■ PROBLEM
From the entries that follow, extract each line holding the string "script".

— START —

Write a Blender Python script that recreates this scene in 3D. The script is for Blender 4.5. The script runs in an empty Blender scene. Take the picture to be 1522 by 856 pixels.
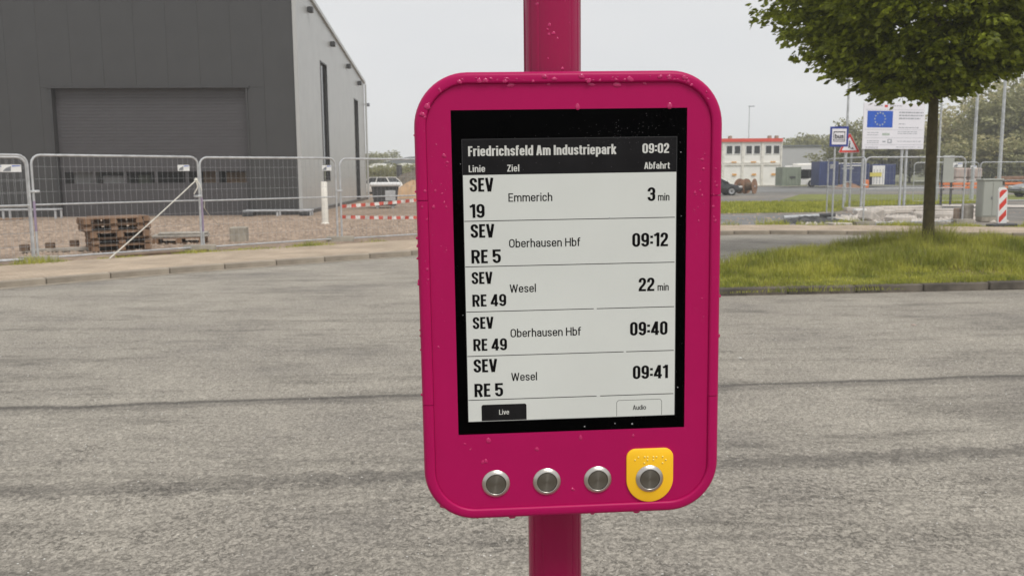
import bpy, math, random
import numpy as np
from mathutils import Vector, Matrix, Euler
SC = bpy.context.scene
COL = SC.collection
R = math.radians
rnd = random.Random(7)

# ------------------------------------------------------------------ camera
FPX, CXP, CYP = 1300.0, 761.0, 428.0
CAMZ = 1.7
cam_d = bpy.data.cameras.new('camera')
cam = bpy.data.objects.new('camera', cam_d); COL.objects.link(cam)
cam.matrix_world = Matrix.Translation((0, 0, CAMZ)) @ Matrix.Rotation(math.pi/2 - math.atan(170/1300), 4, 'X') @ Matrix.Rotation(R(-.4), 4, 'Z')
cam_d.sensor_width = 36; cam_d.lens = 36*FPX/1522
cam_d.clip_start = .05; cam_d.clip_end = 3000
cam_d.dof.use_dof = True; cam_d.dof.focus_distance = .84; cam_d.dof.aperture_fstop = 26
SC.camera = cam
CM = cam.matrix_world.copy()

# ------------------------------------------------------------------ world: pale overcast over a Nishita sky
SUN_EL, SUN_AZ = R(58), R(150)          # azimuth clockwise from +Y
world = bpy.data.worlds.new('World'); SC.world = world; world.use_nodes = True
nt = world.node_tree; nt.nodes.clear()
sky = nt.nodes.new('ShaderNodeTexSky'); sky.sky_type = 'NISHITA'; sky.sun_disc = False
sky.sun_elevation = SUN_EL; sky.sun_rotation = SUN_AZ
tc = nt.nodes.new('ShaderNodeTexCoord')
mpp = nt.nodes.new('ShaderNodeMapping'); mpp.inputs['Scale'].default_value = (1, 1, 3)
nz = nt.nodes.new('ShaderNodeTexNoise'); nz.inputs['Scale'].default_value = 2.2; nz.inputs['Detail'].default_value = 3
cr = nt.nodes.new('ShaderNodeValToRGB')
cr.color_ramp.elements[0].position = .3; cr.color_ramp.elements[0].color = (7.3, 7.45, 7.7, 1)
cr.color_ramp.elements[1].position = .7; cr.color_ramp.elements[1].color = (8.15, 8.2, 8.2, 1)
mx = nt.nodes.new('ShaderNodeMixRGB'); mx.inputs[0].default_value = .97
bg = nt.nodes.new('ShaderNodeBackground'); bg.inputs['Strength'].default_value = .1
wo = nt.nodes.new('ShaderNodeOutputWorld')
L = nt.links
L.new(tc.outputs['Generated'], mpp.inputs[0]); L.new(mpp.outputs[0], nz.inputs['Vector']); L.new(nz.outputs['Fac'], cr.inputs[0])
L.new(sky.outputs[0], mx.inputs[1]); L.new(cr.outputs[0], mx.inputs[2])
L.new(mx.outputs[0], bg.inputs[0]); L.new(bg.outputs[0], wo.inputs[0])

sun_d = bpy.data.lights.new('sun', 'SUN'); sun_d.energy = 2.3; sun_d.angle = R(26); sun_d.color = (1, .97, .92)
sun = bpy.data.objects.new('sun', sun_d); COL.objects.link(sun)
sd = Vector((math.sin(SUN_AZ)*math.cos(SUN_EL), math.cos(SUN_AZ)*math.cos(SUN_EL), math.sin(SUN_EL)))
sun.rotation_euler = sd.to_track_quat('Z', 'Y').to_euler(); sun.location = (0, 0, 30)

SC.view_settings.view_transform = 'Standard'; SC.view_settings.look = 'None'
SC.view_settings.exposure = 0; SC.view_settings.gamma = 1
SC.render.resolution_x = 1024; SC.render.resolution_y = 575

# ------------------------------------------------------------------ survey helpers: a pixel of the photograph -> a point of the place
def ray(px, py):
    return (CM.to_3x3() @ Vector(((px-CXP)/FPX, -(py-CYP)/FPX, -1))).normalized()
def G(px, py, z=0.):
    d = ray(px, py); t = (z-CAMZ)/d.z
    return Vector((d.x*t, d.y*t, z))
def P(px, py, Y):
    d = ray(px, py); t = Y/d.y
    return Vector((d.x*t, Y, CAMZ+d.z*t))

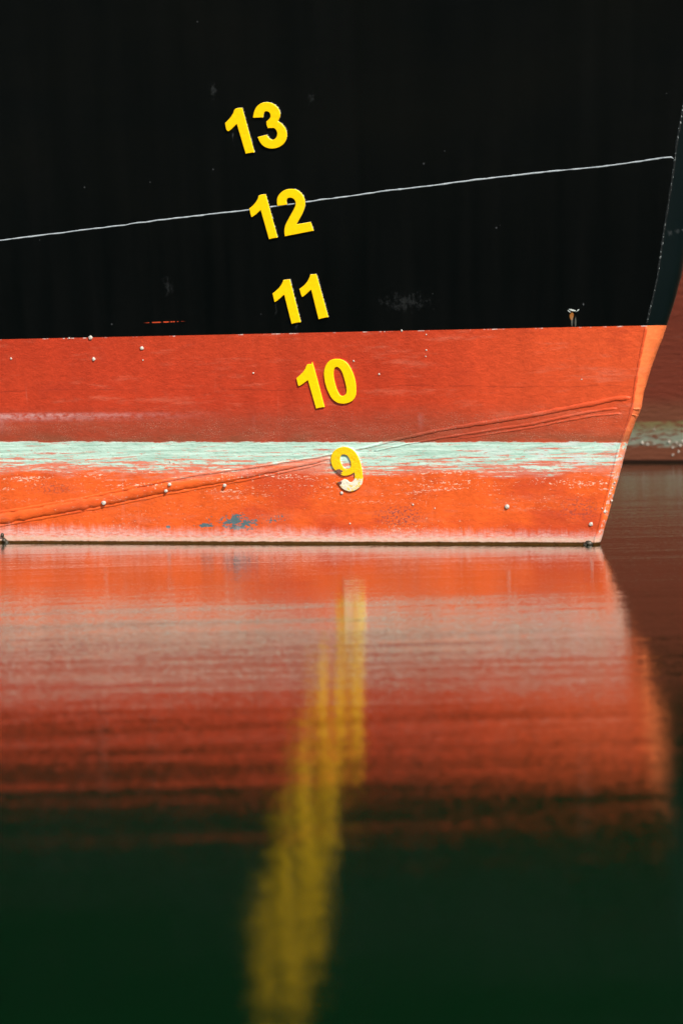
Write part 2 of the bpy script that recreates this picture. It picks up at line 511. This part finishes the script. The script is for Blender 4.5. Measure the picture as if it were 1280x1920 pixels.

— END —

■ COMPLETE OUTPUT
Write a Blender Python script that recreates this scene in 3D. The script is for Blender 4.5. The script runs in an empty Blender scene. Take the picture to be 1522 by 856 pixels.
Write part 2 of the bpy script that recreates this picture. It picks up at line 511. This part finishes the script. The script is for Blender 4.5. Measure the picture as if it were 1280x1920 pixels.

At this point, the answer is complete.